### Given instruction
Print nothing but the lines from the start of the listing below through the line that contains "scene.camera = cam". Do not include the pictures.

───── Dataset section ─────

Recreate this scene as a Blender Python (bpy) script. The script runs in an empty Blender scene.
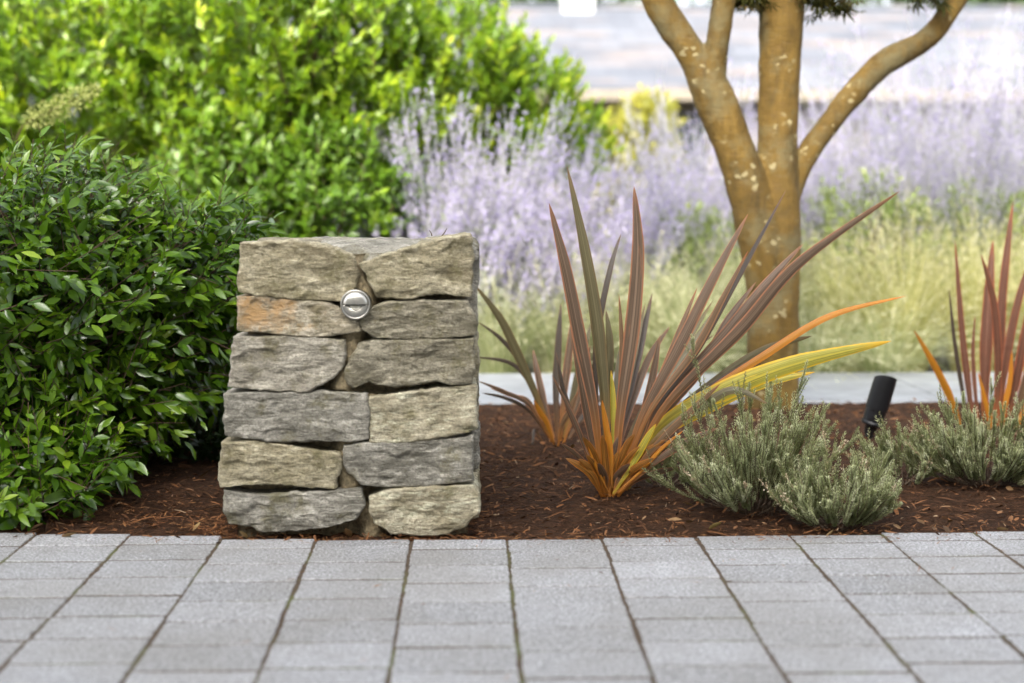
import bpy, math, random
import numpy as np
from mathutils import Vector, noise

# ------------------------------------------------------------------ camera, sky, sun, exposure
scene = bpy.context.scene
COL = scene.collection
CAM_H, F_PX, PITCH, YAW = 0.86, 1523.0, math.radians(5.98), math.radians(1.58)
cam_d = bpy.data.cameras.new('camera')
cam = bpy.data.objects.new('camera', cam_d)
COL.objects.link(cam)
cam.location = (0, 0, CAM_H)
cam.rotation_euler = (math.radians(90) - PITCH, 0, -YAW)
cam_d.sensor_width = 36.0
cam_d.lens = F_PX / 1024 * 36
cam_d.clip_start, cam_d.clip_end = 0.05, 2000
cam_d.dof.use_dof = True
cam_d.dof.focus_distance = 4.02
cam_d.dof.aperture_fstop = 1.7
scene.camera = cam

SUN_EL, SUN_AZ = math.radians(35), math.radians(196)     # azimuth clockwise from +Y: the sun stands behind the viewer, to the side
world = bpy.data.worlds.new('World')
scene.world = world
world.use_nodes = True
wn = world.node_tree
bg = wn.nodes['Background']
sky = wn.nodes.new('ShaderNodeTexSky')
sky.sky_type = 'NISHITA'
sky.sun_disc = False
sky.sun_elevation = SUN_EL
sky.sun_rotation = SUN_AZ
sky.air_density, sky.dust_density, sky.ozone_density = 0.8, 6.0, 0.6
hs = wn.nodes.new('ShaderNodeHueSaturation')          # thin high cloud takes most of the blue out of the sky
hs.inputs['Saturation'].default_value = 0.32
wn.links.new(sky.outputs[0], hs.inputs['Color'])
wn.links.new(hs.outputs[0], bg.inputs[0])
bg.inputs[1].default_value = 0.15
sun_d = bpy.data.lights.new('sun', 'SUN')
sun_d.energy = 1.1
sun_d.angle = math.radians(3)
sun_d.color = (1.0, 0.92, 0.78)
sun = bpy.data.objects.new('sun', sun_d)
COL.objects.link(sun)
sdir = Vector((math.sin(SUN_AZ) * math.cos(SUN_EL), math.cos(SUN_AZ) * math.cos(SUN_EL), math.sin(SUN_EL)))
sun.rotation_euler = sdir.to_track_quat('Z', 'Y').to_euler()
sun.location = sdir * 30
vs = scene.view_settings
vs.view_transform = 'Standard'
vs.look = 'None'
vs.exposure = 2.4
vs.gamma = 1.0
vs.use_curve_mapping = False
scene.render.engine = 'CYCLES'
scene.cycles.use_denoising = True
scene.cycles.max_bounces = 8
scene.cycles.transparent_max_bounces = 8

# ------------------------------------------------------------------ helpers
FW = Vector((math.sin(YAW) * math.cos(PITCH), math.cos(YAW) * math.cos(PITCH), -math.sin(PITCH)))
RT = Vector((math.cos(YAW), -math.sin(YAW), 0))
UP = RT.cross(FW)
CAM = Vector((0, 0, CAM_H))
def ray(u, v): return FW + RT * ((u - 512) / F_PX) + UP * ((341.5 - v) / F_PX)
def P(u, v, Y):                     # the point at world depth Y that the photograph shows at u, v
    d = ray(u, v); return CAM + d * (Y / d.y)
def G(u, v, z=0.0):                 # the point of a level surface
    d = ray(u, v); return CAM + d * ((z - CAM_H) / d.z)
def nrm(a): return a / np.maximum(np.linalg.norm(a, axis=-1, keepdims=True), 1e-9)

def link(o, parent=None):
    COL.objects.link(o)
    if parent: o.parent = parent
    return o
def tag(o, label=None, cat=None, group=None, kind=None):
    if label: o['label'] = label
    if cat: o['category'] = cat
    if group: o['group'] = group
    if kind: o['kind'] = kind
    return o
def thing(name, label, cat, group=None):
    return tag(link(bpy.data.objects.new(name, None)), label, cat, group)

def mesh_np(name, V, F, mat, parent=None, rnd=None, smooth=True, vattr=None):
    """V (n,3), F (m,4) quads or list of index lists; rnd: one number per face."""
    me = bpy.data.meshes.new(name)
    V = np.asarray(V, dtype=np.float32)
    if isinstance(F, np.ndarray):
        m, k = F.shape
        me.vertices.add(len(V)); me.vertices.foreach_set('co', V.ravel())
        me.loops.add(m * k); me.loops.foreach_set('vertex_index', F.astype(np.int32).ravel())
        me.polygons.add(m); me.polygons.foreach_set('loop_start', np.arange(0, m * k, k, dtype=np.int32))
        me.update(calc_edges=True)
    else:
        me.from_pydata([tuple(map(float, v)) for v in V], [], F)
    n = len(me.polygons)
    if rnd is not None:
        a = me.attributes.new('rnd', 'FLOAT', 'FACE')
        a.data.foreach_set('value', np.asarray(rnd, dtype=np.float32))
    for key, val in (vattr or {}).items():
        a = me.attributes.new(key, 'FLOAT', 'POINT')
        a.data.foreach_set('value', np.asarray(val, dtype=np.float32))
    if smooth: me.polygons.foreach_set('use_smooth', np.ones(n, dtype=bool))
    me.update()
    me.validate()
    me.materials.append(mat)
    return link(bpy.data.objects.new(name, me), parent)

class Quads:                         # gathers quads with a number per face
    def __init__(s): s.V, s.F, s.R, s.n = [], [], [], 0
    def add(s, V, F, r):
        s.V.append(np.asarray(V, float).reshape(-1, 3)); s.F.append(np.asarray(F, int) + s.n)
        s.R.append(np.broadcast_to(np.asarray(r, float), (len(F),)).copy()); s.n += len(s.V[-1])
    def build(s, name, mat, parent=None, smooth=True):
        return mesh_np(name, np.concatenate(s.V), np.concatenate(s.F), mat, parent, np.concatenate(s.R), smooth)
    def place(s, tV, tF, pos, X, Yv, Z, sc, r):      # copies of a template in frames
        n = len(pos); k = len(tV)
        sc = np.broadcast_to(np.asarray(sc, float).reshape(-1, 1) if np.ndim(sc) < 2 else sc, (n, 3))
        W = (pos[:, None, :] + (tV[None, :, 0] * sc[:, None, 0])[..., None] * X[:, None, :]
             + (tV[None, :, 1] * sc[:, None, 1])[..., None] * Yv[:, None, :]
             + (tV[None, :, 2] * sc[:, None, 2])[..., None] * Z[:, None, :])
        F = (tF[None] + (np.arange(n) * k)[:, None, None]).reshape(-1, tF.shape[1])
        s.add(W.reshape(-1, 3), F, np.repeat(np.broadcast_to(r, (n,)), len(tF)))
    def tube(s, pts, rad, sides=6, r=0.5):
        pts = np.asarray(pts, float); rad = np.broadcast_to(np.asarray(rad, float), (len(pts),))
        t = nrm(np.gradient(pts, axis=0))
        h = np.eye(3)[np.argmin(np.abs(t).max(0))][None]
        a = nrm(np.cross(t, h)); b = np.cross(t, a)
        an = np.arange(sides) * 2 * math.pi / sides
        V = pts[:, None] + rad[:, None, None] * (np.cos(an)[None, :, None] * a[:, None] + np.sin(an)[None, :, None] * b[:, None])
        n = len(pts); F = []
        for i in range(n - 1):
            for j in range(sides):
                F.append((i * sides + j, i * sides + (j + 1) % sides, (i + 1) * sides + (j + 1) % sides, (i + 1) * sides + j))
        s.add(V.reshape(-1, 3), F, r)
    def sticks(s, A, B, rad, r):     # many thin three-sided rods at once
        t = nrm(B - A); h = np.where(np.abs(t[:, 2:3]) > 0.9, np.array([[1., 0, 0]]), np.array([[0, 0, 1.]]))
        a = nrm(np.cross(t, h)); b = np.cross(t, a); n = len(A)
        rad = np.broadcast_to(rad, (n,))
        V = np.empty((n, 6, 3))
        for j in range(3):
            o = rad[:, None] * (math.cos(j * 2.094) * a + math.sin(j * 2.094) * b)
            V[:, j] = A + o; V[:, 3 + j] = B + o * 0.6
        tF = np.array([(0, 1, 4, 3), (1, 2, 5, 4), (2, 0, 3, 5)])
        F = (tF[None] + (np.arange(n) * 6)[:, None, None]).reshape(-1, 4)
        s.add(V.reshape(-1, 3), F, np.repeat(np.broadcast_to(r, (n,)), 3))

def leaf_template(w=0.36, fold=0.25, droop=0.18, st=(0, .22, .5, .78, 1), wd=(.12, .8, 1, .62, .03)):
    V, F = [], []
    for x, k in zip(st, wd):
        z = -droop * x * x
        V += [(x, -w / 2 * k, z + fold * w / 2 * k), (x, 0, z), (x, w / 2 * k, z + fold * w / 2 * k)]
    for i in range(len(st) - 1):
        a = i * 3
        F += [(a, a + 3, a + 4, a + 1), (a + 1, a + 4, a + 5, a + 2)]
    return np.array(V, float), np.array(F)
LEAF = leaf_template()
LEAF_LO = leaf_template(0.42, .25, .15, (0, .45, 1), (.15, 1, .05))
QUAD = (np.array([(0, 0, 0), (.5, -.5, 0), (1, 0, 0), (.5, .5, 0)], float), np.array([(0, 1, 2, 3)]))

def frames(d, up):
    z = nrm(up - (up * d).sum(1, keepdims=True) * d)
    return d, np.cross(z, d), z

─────

### Exercise result
Recreate this scene as a Blender Python (bpy) script. The script runs in an empty Blender scene.
import bpy, math, random
import numpy as np
from mathutils import Vector, noise

# ------------------------------------------------------------------ camera, sky, sun, exposure
scene = bpy.context.scene
COL = scene.collection
CAM_H, F_PX, PITCH, YAW = 0.86, 1523.0, math.radians(5.98), math.radians(1.58)
cam_d = bpy.data.cameras.new('camera')
cam = bpy.data.objects.new('camera', cam_d)
COL.objects.link(cam)
cam.location = (0, 0, CAM_H)
cam.rotation_euler = (math.radians(90) - PITCH, 0, -YAW)
cam_d.sensor_width = 36.0
cam_d.lens = F_PX / 1024 * 36
cam_d.clip_start, cam_d.clip_end = 0.05, 2000
cam_d.dof.use_dof = True
cam_d.dof.focus_distance = 4.02
cam_d.dof.aperture_fstop = 1.7
scene.camera = cam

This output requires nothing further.